Ahora sí, aquí va el II. ¿Arre? ¡Arre!
El 9 de julio de 1961, Gabriel García Márquez escribió:
“Hemingway no parecía pertenecer a la raza de los hombres que se suicidan.
En sus cuentos y novelas, el suicidio era una cobardía, y los personajes de sus escritos eran heroicos por su temeridad y valor físico”.
A primera vista, el suicidio de Hemingway fue una especie de contradicción.
De algún modo podría ser verosímil un suicidio en Kafka, Dostoyevski, Nietzche, Norman Mailer o en Scott Fitzgerald, pero no en Hemingway.
Las causas de su suicidio radicaron en miedos profundos anidados en su precaria infancia. Desarrolló una fachada defensiva. Siempre parecía estar peleando, a veces contra él mismo.
Pasaba con facilidad, de la alegría a una profunda melancolía y tenía fuertes explosiones de irritabilidad, incluso con quienes más quería.
El péndulo en su sistema nervioso oscilaba entre la megalomanía y la melancolía.

Cartas reveladoras
En 1923 escribió a Gertrude Stein: “Por primera vez entiendo cómo un hombre puede suicidarse por tener tantas cosas con las que debe cumplir y que no sabe por dónde empezar’”.
Doce años después le escribió a Archibald MacLeish: “Me gusta mucho la vida, tanto que será un gran disgusto cuando tenga que dispararme a mí mismo”.

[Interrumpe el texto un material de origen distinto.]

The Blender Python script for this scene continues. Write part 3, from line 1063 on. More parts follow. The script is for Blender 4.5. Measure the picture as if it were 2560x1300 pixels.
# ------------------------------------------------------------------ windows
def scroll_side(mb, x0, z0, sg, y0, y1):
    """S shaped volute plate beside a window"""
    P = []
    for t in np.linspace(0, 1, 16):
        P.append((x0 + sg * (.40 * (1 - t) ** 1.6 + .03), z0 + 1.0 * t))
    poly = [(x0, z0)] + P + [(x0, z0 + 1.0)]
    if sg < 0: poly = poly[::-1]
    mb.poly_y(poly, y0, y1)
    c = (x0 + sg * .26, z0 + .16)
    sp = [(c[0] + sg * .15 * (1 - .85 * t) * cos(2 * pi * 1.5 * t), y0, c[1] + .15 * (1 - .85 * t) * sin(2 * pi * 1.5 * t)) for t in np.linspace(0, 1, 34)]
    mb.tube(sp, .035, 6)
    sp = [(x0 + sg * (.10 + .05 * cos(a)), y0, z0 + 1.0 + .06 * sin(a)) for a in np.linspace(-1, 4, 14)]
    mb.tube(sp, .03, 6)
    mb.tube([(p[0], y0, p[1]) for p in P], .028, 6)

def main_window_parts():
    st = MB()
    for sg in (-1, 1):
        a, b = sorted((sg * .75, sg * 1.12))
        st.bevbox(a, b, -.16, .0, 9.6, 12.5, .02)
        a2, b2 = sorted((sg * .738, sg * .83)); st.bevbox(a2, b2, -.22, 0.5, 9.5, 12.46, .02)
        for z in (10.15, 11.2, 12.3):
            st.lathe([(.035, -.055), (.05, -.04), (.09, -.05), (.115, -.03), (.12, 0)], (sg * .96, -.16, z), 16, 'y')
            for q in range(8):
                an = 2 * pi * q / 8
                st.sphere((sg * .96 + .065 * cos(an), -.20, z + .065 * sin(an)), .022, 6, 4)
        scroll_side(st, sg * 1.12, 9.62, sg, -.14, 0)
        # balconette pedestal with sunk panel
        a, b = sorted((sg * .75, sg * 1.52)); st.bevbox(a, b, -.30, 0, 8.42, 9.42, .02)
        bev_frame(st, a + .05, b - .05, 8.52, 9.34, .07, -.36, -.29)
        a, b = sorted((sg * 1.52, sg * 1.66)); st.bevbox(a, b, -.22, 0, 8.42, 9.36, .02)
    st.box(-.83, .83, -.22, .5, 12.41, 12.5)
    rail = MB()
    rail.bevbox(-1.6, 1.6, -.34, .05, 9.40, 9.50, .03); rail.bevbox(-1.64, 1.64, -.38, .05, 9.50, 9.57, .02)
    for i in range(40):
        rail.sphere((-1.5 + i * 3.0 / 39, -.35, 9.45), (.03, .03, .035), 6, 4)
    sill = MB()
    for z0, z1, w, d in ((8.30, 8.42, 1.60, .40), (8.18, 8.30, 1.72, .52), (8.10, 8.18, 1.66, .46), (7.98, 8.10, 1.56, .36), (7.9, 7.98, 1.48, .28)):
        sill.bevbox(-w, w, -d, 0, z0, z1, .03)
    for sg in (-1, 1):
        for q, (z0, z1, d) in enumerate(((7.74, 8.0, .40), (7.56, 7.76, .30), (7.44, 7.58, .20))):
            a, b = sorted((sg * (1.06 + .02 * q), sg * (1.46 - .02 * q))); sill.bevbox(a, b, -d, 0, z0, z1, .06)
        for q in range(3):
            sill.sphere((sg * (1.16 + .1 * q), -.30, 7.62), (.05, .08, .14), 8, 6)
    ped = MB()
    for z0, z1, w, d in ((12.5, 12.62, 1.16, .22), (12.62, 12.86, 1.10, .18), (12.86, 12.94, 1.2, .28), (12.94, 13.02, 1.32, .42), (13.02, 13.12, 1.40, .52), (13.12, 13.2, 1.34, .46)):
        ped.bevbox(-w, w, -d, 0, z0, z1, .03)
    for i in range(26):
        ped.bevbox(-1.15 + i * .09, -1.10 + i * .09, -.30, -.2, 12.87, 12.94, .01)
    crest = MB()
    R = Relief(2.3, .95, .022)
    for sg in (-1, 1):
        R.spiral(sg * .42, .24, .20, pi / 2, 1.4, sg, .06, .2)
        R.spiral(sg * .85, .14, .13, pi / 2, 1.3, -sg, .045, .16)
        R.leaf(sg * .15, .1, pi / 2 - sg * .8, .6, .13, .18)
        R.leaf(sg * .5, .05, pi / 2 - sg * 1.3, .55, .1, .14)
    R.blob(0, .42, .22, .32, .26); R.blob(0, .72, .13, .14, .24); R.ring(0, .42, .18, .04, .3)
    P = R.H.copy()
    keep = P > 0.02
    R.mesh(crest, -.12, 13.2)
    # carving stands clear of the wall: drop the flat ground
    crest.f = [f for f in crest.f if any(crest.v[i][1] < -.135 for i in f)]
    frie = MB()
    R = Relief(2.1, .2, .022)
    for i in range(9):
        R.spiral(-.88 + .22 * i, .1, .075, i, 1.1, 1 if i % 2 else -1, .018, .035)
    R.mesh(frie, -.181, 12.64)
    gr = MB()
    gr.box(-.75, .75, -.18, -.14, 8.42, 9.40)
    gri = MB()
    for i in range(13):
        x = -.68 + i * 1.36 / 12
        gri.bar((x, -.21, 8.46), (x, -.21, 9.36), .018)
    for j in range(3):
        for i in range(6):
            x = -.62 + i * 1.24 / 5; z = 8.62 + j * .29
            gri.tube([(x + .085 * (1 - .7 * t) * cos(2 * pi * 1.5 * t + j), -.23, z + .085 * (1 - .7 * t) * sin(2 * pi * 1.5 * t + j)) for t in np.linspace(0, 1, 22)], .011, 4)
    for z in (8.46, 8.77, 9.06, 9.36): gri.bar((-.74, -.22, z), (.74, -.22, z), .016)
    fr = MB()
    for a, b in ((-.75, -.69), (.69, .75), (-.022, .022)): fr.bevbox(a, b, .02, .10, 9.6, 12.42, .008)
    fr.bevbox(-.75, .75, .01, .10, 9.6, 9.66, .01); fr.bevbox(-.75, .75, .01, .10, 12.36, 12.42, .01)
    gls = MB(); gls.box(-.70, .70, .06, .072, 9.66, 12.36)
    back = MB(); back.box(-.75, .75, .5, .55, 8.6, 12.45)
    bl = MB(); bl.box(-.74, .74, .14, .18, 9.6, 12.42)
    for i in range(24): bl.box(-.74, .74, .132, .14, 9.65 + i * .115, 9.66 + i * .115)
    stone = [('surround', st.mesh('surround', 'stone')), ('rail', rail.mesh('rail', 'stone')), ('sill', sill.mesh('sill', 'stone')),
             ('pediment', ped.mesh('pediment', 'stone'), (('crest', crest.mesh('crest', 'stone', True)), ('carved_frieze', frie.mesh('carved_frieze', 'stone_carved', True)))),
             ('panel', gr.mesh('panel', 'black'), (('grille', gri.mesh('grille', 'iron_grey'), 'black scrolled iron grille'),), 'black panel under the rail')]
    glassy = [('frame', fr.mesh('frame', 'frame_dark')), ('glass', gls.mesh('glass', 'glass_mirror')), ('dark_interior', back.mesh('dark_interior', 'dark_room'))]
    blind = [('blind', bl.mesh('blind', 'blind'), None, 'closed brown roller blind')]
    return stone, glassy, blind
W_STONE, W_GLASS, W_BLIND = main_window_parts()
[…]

En 1954 le envió a Ava Gardner una carta tremendamente reveladora: “Aunque desconfío de los análisis, creo que gasto todo este infierno matando las ideas de otros para de ese modo no matarme a mí mismo”.
Su constante sometimiento a aventuras que podrían costarle la existencia, fueron de algún modo, mecanismos para aferrarse a la vida.
Por supuesto, algún día, esos mecanismos tendrían que fallar.